Distributed Energy Resources - September 24, 2020
DERs could lead energy system transformation, study finds
Integrated distributed energy resources could account for at least 50% of all new generation capacity by 2030, a new study found.
Guidehouse’s Energy, Sustainability, and Infrastructure (ES&I) released a new white paper that iDER could enable a more successful transformation of the energy system to meet evolving demand and customer needs if system operations and organization that embrace DER networks and their underlying technologies are embraced. They advocate for increased acceleration by energy providers to transform their business models to accommodate for such a change in the energy landscape.
“The shift away from centralized generation requires integration platforms that can aggregate, organize, optimize, schedule, and settle rapid-fire transactions that are necessary to keep the grid in balance,” Dan Hahn, leader of Guidehouse’s Energy Providers practice, said in a statement. “Nurtured by technology, artificial intelligence (AI), and machine-learning algorithms, iDER solutions may serve specific stakeholders, but they’re also aimed at a common purpose: supporting a sustainable, reliable, affordable, and customer-centric energy system.”
To achieve this transition, Guidehouse suggests that relationships among utilities, suppliers and consumers will be reimagined to integrate DER as standard practice, rather than an exception.
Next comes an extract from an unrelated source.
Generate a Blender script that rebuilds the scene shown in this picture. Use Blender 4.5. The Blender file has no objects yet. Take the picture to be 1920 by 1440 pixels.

“The only way to meet the sustainability, affordability, and decarbonization goals set forth by public and private sectors is to reinvent utilities and allow for better orchestration of flexible loads, generators, and energy storage to deliver value across the entire Energy Cloud ecosystem,” said Peter Asmus, research director at Guidehouse Insights. “Stakeholders that move now to embrace iDER will be better prepared to reap the rewards sooner.”